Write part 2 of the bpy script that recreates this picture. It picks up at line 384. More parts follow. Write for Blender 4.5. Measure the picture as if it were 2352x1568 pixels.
...
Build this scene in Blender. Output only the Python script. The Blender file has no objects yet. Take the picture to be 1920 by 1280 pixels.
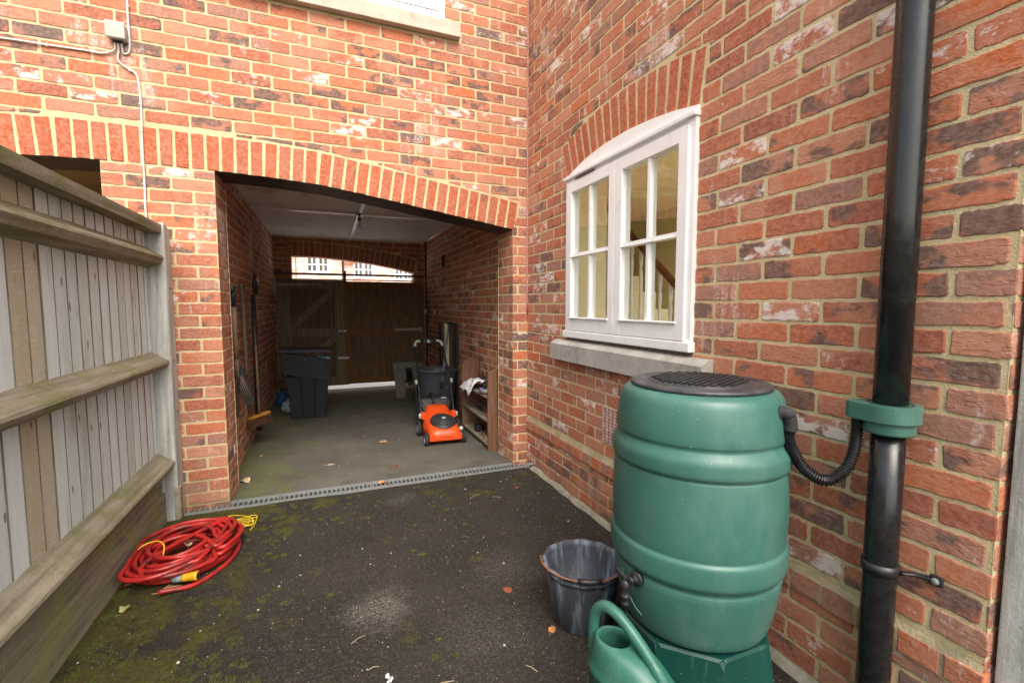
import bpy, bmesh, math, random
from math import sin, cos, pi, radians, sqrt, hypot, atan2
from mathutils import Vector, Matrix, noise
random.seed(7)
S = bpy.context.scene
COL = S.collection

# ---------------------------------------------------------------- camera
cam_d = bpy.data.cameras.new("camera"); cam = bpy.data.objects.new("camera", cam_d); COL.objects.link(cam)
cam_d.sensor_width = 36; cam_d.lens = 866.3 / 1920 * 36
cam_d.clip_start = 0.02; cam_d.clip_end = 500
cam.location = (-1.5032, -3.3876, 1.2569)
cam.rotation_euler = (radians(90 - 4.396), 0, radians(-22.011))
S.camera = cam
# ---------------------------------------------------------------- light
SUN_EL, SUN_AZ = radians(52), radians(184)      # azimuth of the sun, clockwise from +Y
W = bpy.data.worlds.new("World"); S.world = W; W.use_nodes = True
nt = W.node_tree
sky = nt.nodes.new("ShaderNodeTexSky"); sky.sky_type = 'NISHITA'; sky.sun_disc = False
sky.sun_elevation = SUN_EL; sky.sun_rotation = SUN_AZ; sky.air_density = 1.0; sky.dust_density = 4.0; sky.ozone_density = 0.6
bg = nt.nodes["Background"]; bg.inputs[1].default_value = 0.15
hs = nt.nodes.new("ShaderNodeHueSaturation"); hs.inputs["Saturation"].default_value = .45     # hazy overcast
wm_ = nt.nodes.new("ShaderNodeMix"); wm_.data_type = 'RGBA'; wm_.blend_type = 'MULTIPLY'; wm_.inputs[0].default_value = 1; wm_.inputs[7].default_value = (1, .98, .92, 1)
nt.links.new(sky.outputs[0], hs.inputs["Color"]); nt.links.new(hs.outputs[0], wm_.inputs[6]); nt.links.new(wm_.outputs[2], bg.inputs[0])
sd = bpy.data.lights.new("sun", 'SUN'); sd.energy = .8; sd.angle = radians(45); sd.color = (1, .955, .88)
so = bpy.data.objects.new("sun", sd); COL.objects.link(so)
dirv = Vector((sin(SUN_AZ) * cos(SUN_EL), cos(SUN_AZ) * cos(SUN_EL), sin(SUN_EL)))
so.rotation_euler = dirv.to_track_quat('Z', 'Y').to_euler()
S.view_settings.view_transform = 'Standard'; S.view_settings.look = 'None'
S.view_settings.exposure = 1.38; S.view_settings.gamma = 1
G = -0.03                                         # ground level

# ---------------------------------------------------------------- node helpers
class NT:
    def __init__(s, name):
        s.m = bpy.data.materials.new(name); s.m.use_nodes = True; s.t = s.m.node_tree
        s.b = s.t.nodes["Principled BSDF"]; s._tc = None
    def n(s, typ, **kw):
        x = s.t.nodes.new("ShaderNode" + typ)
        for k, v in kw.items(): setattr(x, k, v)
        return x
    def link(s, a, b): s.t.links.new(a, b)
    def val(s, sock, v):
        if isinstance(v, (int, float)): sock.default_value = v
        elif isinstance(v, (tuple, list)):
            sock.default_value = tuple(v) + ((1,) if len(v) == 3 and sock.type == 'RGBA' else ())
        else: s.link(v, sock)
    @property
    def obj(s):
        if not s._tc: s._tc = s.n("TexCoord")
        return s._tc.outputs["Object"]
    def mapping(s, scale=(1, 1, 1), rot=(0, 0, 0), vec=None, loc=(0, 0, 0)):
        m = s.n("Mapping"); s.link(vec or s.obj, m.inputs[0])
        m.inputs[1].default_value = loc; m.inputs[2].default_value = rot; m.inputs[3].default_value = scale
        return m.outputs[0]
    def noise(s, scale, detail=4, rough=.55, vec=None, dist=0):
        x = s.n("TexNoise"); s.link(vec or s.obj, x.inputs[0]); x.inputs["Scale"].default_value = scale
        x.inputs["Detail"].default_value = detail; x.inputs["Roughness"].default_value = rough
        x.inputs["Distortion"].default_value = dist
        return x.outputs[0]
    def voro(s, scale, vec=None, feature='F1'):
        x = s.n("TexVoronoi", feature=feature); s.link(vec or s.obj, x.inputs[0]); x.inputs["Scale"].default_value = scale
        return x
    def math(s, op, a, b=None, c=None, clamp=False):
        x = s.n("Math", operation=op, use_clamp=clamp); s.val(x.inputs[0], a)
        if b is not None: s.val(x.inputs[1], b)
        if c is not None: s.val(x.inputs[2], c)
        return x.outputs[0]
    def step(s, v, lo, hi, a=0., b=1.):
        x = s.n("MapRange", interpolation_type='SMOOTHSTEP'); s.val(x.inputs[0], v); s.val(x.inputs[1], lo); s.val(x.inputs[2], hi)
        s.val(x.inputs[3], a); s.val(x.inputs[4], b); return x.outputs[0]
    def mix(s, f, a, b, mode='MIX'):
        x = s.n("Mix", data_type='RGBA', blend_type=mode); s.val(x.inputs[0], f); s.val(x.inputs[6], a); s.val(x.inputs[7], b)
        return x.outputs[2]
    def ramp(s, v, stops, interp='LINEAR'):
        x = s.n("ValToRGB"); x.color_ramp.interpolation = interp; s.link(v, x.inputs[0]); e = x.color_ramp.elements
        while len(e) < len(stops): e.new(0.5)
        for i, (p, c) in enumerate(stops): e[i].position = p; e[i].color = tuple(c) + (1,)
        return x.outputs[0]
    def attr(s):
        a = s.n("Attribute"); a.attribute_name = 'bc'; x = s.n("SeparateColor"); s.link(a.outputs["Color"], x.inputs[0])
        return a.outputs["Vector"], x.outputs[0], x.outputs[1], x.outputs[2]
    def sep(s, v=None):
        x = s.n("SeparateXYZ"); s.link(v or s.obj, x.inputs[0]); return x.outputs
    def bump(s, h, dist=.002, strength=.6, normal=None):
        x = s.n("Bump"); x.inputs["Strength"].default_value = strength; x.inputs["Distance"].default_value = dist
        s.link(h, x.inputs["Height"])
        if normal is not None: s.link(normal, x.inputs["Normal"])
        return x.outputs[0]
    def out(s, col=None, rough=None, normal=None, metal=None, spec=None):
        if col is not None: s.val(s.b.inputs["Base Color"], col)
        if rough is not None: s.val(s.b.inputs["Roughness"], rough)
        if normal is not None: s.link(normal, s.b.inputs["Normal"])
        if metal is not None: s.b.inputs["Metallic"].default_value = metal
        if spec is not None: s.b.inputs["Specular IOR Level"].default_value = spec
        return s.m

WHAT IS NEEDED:
Set down, without pictures, the lines between the line holding "Build this scene" and the line holding "COL = S.collection", both inclusive.

RESPONSE TO THIS EXERCISE:
Build this scene in Blender. Output only the Python script. The Blender file has no objects yet. Take the picture to be 1920 by 1280 pixels.
import bpy, bmesh, math, random
from math import sin, cos, pi, radians, sqrt, hypot, atan2
from mathutils import Vector, Matrix, noise
random.seed(7)
S = bpy.context.scene
COL = S.collection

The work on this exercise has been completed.